Monday, March 23, 2009

A Thousand Splendid Suns

I recently completed the book A Thousand Splendid Suns by Khaled Hosseini. My review follows:
Hosseini is an amazing storyteller. The characterizations are realistic. The historical value of the book is what I treasured the most as I have come to understand more of the history of Afghanistan and the political situation that led up to the events of 9/11 here in America. Valuable insight into the Islamic culture before and after the rise of the Taliban.
The title comes from a Persian poem of the 17th Century by Said-e-Tabrizi called "Kabul." I was fascinated by how Hosseini uses parallelism to weave Miriam and Kabul as one in their descriptions...their true beauty. The poem, translated into English by Josephine Davis follows:

Ah! How beautiful is Kabul encircled by her arid mountains
And Rose, of the trails of thorns she envies
Her gusts of powdered soil, slightly sting my eyes
But I love her, for knowing and loving are born of this same dust

My song exhalts her dazzling tulips
And at the beauty of her trees, I blush
How sparkling the water flows from Pul-I Bastaan!
May Allah protect such beauty from the evil eye of man!
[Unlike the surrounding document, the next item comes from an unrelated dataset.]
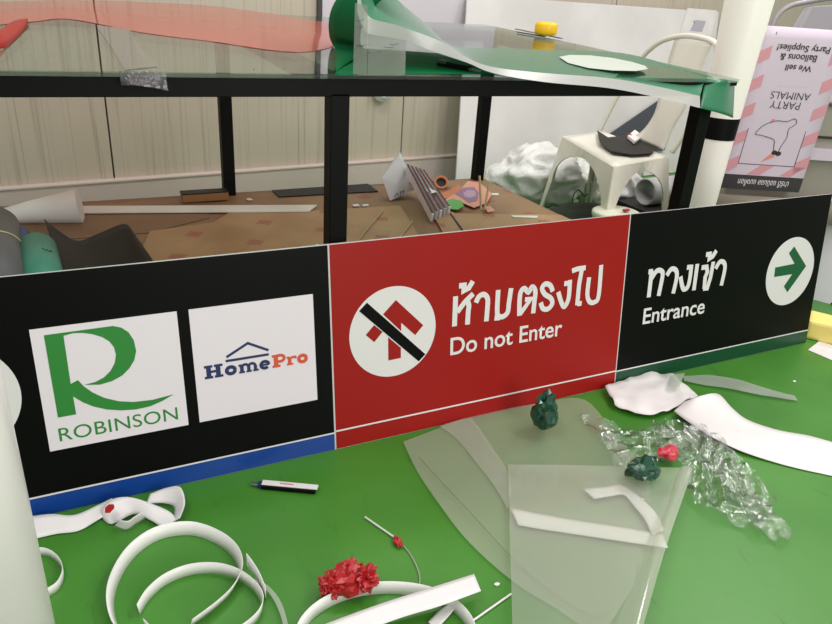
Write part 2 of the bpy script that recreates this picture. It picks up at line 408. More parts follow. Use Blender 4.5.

Khizr chose the path to Kabul in order to reach Paradise
For her mountains brought him close to the delights of heaven
From the fort with sprawling walls, A Dragon of protection
Each stone is there more precious than the treasure of Shayagan

Every street of Kabul is enthralling to the eye
Through the bazaars, caravans of Egypt pass
One could not count the moons that shimmer on her roofs
And the thousand splendid suns that hide behind her walls

Her laughter of mornings has the gaiety of flowers
Her nights of darkness, the reflections of lustrous hair
Her melodious nightingales, with passion sing their songs
Ardent tunes, as leaves enflamed, cascading from their throats

And I, I sing in the gardens of Jahanara, of Sharbara
And even the trumpets of heaven envy their green pastures.